DSTs and tax benefits – What do you need to know?
Delaware Statutory Trusts allow investors to own fractional interests in large, institutional-grade real estate properties. Because of their high cost and complexity, investing in high-quality assets would otherwise be beyond the reach of individuals. A DST is often used as a replacement property in a 1031 exchange, which allows real estate investors to defer capital gains taxes during the sale of one property and reinvest the proceeds into another. This feature makes DSTs attractive to investors looking to optimize their tax strategy while maintaining exposure to real estate markets.
Key tax benefits of DSTs
The primary attraction of DSTs is their potential for significant tax benefits. Here are some of the key tax advantages that investors should be aware of:
- 1031 exchange eligibility – As mentioned, DSTs qualify as “like-kind” property for 1031 exchanges. This means that investors can sell their existing property and reinvest the proceeds in DST without triggering immediate capital gains taxes. The tax deferral helps wealth accumulation, allowing investors to keep more capital working for them in the market.
- Depreciation pass-through – DST investors receive their proportionate share of depreciation deductions from the underlying property. These depreciation deductions offset rental income, reducing the investor’s taxable income. It’s important to note that depreciation recapture may apply upon selling the DST interest, so consulting with a tax professional is advisable.
- Step-up in basis – Upon the death of a DST investor, their heirs may receive a step-up based on the fair market value of the DST interest at the time of death. This can potentially eliminate capital gains taxes on appreciation that occurred during the deceased investor’s lifetime, providing a valuable estate planning benefit.

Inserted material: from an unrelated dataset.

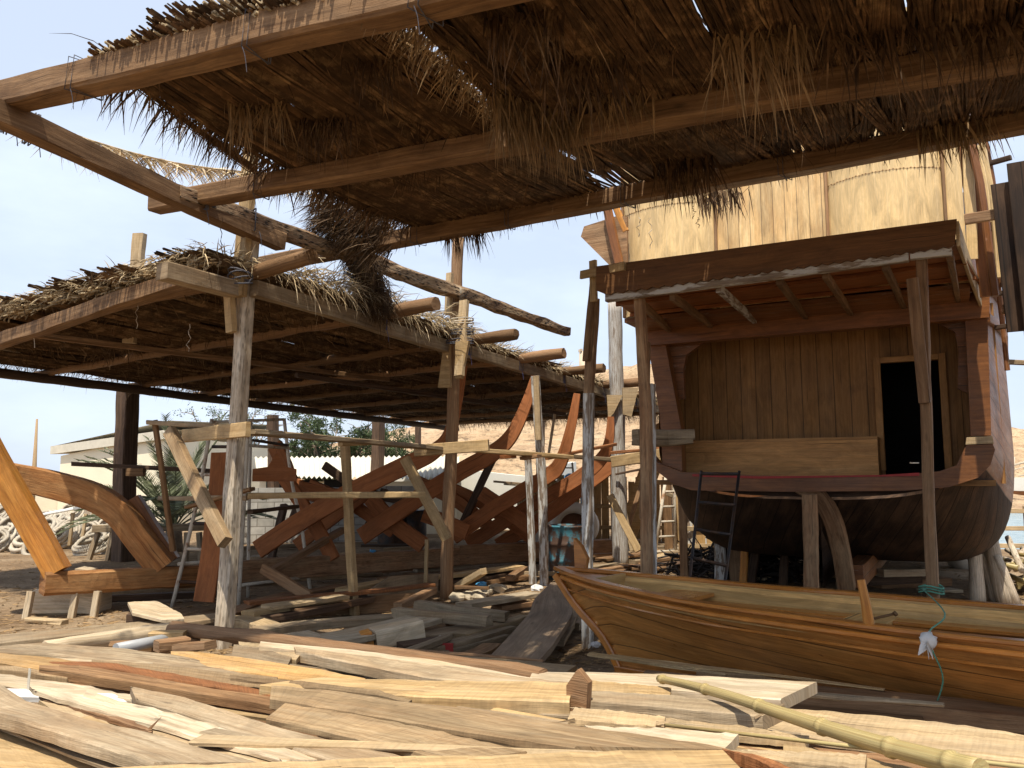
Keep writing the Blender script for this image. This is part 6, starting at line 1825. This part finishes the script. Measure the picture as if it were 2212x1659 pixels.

- Passive income treatment – Income from DSTs is generally considered passive income for tax purposes. This classification is advantageous for investors looking to offset passive losses from other investments or those seeking to avoid the 3.8% Net Investment Income Tax associated with active income for high earners.
721 UPREITs – A tax-efficient exit strategy
An increasingly popular strategy in the world of DSTs involves using Umbrella Partnership Real Estate Investment Trusts (REITs) in conjunction with Section 721 of the Internal Revenue Code. This strategy, known as the “Structure of 721 UPREITs,” offers DST investors a potentially tax-efficient exit option. Property owners in a typical UPREIT structure contribute their real estate assets to an operating partnership (OP) in exchange for OP units. The OP is controlled by a Real Estate Investment Trust (REIT), the general partner. In a 721 UPREIT, investors can exchange DST interests for OP units in a tax-deferred transaction. This structure provides several potential benefits:
- Continued tax deferral – By exchanging DST interests for OP units, investors can further defer taxes on the sale or disposition of their DST investment.
- Increased liquidity – OP units often convert to publicly traded REIT shares after a specified holding period, potentially providing greater liquidity than DST interests.
- Diversification – Exchanging into a UPREIT gives investors access to a more extensive portfolio of properties the REIT manages.
- Estate planning flexibility – The UPREIT structure offers additional estate planning benefits, including the tax-efficient gift of OP units to family members or charitable organizations.
Delaware Statutory Trusts offer a unique combination of passive real estate investment opportunities and potential tax benefits. From 1031 exchange eligibility to depreciation pass-through and the potential for tax-deferred exits through UPREIT structures, DSTs can be powerful tools for tax-efficient wealth building and preservation.